Senada dengan itu, menurut data Indeks Kerawanan Pemilu (IKP) yang dirilis Bawaslu RI, Maluku Utara adalah daerah yang memiliki daya rentan akan potensi pelanggaran dan konflik kepentingan politik tertinggi setelah DKI jakarta dan Sulawesi utara. Penempatan Maluku Utara sebagai daerah dengan tingkat kerawanan tinggi ketiga nasional tersebut bukan semata-mata berdasarkan dugaan dan asumsi tetapi bersumber dari data dan fakta yang dikumpulkan dari kepolisian, instansi terkait, dan data internal Bawaslu Malut dalam penanganan pelanggaran selama pemilu berlangsung.
Dalam konteks itu, tantangan besar hajatan kompetisi demokrasi di Malut dari periode ke periode baik rezim pemilu dan pilkada tak terlepas dari praktek politisasi SARA, ujaran kebencian, berita bohong dan politik uang serta potensi pelanggaran netralitas ASN. Disaat yang bersamaan pula, tak kalah banyak kaum pemerhati Demokrasi, aktivis sosial dan mahasiswa meneriakkan pekikan bernada kritis karena saking tidak demokratisnya suatu kontestasi dan kompetisi demokrasi di level lokal.
Pertanyaannya, Bisakah kita optimis atau justru kritis terhadap skenario arus demokrasi yang sedang berkembang ditengah arus global dewasa ini? Georg scrensen, seorang profesor bidang sosial dan ekonomi internasional di Universitas Aarus, Denmark, mengatakan bahwa esensi demokrasi adalah adanya kompetisi, partisipasi dan kebebasan.

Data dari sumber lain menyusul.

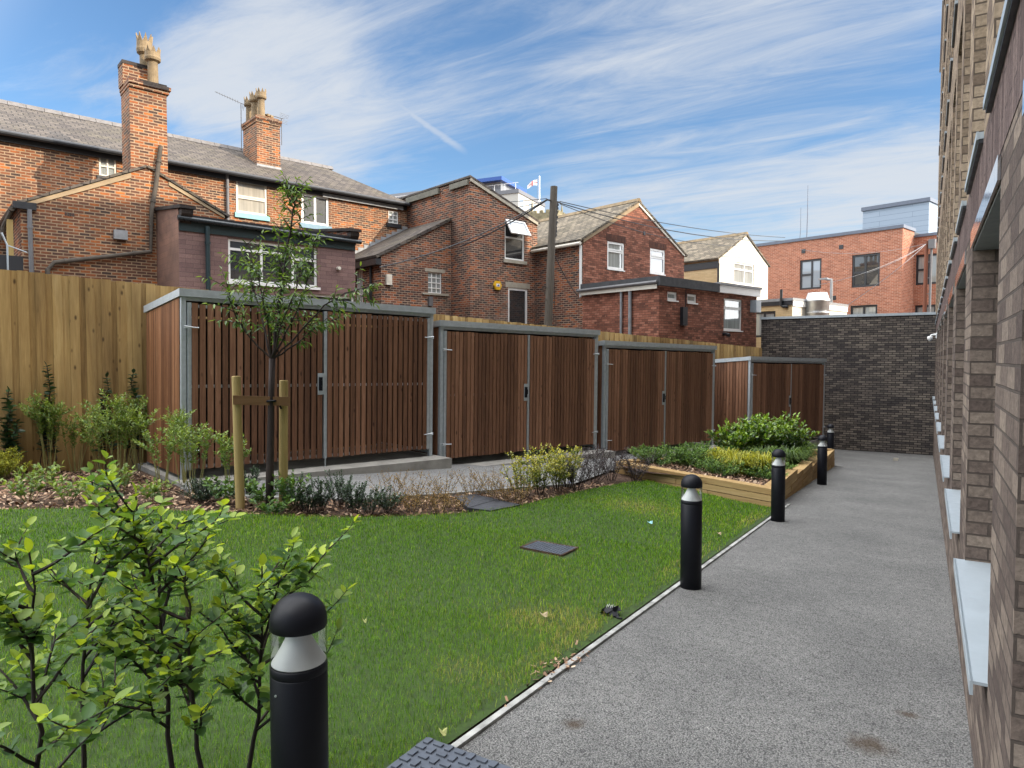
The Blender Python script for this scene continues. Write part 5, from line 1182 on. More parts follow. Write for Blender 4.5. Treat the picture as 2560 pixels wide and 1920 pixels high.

Di mana kompetisi meniscayakan adanya kesempatan atau hak yang setara bagi seluruh warga negara untuk turut mewujudkan tujuan kolektif negara tersebut. Partisipasi meniscayakan adanya kewajiban seluruh warga negara untuk ikut serta mewujudkan tujuan kolektif suatu negara. Dan kebebasan adalah kekuasaan atau hak yang diberikan kepada warga negara untuk melakukan dan memilih apa saja tanpa adanya paksaan eksternal selama tidak mencederai hak-hak warga negara lain atau hal kolektif suatu negara.
Kebebasan bertujuan melindungi setiap manusia, termasuk perlindungan terhadap originalitas dan kedaulatan hak pemilih dalam proses politik dan demokrasi pemilu tanpa tercederai bahkan dimanipulasi oleh pihak-pihak yang berkepentingan. Konsepsi ini memiliki relevansi yang kuat dengan Demokrasi ala Tocquevile yang merupakan pembelaan cerdas bagi bahaya yang mengiringi keuntungan aturan main demokrasi.
Di mana demokrasi yang bertujuan untuk memberikan kemerdekaan kepada rakyat haruslah mengandung moral publik. Suatu ego partikular setiap manusia kedalam ego universal bernama rakyat. Baru pada konteks inilah “fox populi” alias suara rakyat dapat menjadi “fox dei” suara Tuhan.